Deshalb, und das ist wohl das wichtigste, müssen wir uns für eine Welt einsetzten, auf der nicht mehr 63 Millionen Menschen gezwungen werden, ihre Heimat zu verlassen. Denn auch wenn es auf den ersten Blick so aussieht, als wäre der sehnlichste Wunsch dieser Menschen, hier einen sicheren Ort zu finden, war wohl ihr grösster Wunsch ein anderer gewesen: nämlich, dass sie ihre Heimat gar nicht hätten verlassen müssen. 

Das gilt nicht nur für die Menschen, die vor Kriegen flüchten, das gilt auch für die armutsbetroffenen Menschen aus Nord- und Westafrika, und für Menschen aus Osteuropa, die hier fernab von ihren Familien schuften, für einen Lohn am Existenzminimum oder tiefer, bei miserablen Arbeitsbedingungen. Wir müssen uns dagegen auflehnen und gleichen Lohn am gleichen Ort für die gleiche Arbeit fordern, egal woher die Arbeiterinnen und Arbeiter kommen. 

Und: Wir haben es in der Hand, die Fluchtursachen zu bekämpfen. Wir können zum Beispiel die Kriegsgeschäfte-Initiative unterschrieben, die die direkte und indirekte Finanzierung von Kriegsmaterialproduzenten verbieten will. Getragen wird diese Initiative übrigens von einem Bündnis, zu dem auch Stand Up vor Refugees und die PdA gehören. Jede Unterschrift ist wichtig!

Wir können uns auch für die Konzernverantwortungsinitiative engagieren: Diese will verbindliche Regeln für Konzerne mit Sitz in der Schweiz zum Schutz von Mensch und Umwelt einführen – auch bei Auslandstätigkeiten.
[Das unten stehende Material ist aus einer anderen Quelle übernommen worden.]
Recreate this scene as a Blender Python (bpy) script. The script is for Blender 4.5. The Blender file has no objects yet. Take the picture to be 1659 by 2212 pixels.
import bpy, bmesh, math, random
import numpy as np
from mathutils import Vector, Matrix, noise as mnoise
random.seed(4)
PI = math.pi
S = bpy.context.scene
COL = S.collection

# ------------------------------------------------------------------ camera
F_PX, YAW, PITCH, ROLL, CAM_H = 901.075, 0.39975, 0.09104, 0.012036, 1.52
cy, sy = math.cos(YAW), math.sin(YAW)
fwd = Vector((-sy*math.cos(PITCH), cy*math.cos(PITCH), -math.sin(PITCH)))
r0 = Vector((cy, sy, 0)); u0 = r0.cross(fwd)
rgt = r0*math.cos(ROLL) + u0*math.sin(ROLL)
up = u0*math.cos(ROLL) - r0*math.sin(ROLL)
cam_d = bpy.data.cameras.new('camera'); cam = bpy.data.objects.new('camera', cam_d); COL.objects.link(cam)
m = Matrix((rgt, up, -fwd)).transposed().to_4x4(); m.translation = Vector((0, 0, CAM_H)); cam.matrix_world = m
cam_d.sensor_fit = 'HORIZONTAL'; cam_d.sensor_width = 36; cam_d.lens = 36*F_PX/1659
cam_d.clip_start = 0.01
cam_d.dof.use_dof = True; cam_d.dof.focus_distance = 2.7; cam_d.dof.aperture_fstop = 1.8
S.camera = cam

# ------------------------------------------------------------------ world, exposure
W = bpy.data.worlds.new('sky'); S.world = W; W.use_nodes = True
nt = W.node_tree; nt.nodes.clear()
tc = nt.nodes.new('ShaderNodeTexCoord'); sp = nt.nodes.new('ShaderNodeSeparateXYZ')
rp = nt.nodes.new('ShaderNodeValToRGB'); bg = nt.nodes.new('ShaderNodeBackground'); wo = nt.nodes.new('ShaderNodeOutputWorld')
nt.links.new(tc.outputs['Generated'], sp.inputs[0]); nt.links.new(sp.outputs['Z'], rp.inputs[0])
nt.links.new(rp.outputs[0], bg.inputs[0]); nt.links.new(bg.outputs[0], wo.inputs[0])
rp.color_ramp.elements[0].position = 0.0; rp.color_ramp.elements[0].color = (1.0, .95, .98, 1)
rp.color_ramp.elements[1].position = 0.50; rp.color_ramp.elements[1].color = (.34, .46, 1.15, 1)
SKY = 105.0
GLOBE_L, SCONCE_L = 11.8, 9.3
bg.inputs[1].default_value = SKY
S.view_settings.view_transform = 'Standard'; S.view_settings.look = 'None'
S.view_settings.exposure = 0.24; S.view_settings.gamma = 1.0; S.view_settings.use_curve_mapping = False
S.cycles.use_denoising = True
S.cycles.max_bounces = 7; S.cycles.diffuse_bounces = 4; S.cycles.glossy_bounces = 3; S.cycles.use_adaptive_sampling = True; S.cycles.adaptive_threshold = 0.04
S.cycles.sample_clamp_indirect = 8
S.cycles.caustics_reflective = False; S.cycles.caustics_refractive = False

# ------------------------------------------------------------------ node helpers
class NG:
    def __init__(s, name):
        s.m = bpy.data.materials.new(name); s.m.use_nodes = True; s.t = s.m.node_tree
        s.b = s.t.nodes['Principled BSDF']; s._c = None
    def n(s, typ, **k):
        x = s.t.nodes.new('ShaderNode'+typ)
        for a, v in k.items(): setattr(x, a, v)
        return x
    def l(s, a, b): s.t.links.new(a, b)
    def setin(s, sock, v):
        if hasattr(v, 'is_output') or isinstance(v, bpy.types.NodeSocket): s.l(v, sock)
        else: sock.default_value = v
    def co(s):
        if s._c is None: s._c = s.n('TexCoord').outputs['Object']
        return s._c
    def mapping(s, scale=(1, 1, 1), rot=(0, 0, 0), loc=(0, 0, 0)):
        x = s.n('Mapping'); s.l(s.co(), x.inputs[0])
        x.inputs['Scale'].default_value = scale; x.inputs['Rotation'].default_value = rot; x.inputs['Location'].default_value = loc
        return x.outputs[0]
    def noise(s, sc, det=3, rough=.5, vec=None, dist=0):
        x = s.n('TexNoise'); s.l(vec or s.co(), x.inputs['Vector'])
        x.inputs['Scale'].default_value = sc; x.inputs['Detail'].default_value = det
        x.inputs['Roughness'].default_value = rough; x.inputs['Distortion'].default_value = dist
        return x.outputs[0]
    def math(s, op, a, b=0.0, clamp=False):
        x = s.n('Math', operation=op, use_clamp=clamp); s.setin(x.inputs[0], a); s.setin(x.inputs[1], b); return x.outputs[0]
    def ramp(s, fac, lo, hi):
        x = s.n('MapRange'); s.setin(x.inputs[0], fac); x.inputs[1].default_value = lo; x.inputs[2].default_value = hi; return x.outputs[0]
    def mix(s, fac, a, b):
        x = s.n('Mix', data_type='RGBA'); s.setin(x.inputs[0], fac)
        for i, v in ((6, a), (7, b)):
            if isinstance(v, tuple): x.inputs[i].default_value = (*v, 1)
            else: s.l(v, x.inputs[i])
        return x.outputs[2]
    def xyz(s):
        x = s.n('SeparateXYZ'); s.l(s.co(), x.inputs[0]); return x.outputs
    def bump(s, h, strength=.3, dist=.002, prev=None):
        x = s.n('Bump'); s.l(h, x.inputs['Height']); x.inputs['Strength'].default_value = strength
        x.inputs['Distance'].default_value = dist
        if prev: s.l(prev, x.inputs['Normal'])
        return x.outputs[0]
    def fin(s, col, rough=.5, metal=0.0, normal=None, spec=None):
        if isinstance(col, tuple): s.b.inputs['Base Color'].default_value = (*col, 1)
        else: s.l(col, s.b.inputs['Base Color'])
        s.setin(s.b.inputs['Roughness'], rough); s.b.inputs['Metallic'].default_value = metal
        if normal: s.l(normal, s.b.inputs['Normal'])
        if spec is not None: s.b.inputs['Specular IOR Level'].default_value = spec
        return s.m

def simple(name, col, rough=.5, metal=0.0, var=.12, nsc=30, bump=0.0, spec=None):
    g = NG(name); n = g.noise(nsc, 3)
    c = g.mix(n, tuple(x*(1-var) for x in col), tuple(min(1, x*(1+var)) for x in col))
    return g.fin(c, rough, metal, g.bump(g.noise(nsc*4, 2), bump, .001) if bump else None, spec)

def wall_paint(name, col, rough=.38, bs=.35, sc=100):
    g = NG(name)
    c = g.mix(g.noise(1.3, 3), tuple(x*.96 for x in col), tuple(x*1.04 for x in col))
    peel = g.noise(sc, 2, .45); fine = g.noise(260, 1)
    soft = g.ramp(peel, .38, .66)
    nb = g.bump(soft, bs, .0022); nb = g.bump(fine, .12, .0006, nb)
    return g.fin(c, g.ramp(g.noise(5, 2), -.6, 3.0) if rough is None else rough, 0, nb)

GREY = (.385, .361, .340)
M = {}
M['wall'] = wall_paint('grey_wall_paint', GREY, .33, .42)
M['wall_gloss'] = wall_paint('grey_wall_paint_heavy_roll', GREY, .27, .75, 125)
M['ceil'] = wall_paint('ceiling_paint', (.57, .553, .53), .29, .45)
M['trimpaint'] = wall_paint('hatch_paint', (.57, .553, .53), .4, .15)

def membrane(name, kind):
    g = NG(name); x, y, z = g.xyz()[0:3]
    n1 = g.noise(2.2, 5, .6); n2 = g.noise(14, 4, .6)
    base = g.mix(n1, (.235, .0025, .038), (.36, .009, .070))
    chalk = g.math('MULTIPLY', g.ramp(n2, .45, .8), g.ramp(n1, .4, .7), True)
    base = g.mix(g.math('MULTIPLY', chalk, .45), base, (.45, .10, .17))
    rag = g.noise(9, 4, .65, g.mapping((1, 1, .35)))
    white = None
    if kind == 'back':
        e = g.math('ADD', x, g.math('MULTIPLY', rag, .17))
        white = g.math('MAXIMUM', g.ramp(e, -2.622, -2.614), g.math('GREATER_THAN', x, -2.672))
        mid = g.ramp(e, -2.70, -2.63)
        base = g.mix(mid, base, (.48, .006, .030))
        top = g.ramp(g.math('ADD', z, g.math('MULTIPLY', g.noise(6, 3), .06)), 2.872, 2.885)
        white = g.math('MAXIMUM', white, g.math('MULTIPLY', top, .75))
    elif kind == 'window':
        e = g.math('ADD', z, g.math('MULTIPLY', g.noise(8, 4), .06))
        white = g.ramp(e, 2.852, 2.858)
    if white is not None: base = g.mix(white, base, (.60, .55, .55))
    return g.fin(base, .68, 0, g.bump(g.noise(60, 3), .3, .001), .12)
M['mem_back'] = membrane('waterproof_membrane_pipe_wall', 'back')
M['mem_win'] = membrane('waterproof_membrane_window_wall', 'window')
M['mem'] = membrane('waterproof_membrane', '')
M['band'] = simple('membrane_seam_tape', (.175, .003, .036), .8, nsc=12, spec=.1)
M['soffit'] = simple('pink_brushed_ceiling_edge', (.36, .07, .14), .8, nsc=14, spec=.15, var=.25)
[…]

Während Menschen in anderen Ländern ihr Leben für die demokratische Mitbestimmung riskieren, ist es nun an der Zeit, dass wir unsere Möglichkeit zur Mitbestimmung wieder vermehrt wahrnehmen und uns bei allen Abstimmungen und Wahlen aktiv beteiligen.

Schwieriger auf institutionellem Weg etwas zu erreichen, ist der Kampf gegen die geplanten Freihandelsabkommen. Wenn der Service Public immer mehr privatisiert wird, wie es zum Beispiel das Freihandelsabkommen TISA vorsieht, wird der Zugang zu Bildung, zu medizinischer Versorgung und schliesslich auch zu sauberem Trinkwasser nur noch für wenige garantiert sein. Vor allem der globale Süden würde unter einem solchen Abkommen leiden. Afrikanische Staaten hätten zum Beispiel keine Möglichkeit mehr, sich gegen Landraub zur Wehr zu setzen.

Weil die ganzen Verhandlungen zu TISA aber hinter verschlossenen Türen stattfinden, müssen wir wieder vermehrt auf der Strasse aktiv werden und unsere Meinung laut und deutlich kundtun, nicht nur zu TISA, sondern zu allen diesen Themen, die heute angesprochen wurden. Denn: Wenn Unrecht zu Recht wird, dann ist Widerstand unsere Pflicht!